Das hört sich so an, als ginge es um Accessoires und Lifestyle – wie ich meine Haare trage, welche Sportart mir gefällt, ob ich in den Ferien lieber an die See oder in die Berge fahre. Nach dem Motto: Jeder wie er will, solange es nicht schadet. Aber genau da liegt der Denkfehler: Ob mein Kind im christlichen Glauben erzogen wird oder nicht, das ist keine Nebensache, und wenn das fehlt, dann schadet es dem Kind massiv! Außerdem: wenn wir als Eltern die Entscheidung nicht treffen, dann tun es andere – lange bevor das Kind selbst die „Wahl“ hat!

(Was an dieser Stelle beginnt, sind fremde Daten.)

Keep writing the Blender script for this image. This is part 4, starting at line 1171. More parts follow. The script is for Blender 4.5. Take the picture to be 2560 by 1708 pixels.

Kein Kind ist eine tabula rasa, ein unbeschriebenes weißes Blatt, bis es dann als Erwachsener plötzlich eine gut begründete Entscheidung trifft. In Kindergarten und Schule, auf dem Spielplatz und beim Sport, in den Medien und (immer früher im Leben der Kinder) über die Social Media werden die noch Unmündigen ununterbrochen beeinflusst, aus allen Richtungen, im Guten und im Schlechten. Wer meint, mit trockenen religiösen Wahl-Menus dagegen halten und den Geist des Kindes „offenhalten“ zu können, der ist entweder naiv oder denkfaul.

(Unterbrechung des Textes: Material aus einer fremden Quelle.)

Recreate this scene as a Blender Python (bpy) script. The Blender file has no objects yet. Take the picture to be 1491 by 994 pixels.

Bei dem was wirklich wichtig ist, lässt es kein Mensch einfach „mal darauf ankommen“! Wer käme auf die Idee, sein Kind müsse „selbst die Erfahrung machen“ wenn es um heiße Herdplatten, das Überqueren von Straßen oder auch den Drogenkonsum geht? Wer ließe sehenden Auges sein Kind in eine bizarre Sekte gehen, wo ihm Hirnwäsche und zweifelhafte Praktiken drohen, nur um ihm nicht vermeintliche Wahlmöglichkeiten zu nehmen? Das wäre absurd, nicht „liberal“ sondern nur verantwortungslos.

Und – seien wir doch ehrlich – nicht einmal bei den kleinen, eher unwichtigen Dingen, den Accessoires des Alltagslebens, oder den Adiaphora[1] in Erziehung und Charakterbildung sind wir so „offen“ und so „liberal“ wie es die Frage suggeriert – und natürlich aus gutem Grund! Auch das Urlaubsziel wird ja in der Familie nicht nach Gutdünken eines jeden festgelegt, sonst gibt es nun mal keinen gemeinsamen Urlaub. Und die sechsjährige Tochter allein verreisen zu lassen ist sicher keine Option. Oder wer würde die „Wahl“ seines Kindes „respektieren“, stets nur Marshmallows und Smarties zu frühstücken?

So formuliert klingt das selbstverständlich und irgendwie banal. Aber in Sachen Glaubensweitergabe ist es leider gar nicht selbstverständlich. Je weniger wir unseren Glauben in der Familie leben, desto größer ist das Risiko, das unsere Kinder ihn verlieren. Es ist ganz einfach, ein Mechanismus, zu dessen Erklärung wir keine Fachleute brauchen: Wenn die Eltern nie in die Kirche gehen, dann tun es die Kinder auch nicht. „Wir wollen sie nicht zwingen“ oder „das wäre kontraproduktiv“ heißt es dann, und außerdem „gehen sie ja in den Religionsunterricht“. Aber das elterliche Beispiel wirkt sehr viel stärker als der beste Religionslehrer. Sagen wir hier „sie sollen selbst…“, dann meinen wir „es ist uns egal“. Das sollte es nicht sein.


[1]Von altgriech. ἀδιάφορος (adiáphoros), gleichgültig, weder gut noch schlecht, indifferent. Ursprünglich Begriff aus der Philosophie der Stoa, „Mitteldinge“, „Erlaubtes“ bezeichnend. Vgl. a. RGG Bd. 1, 93 ff.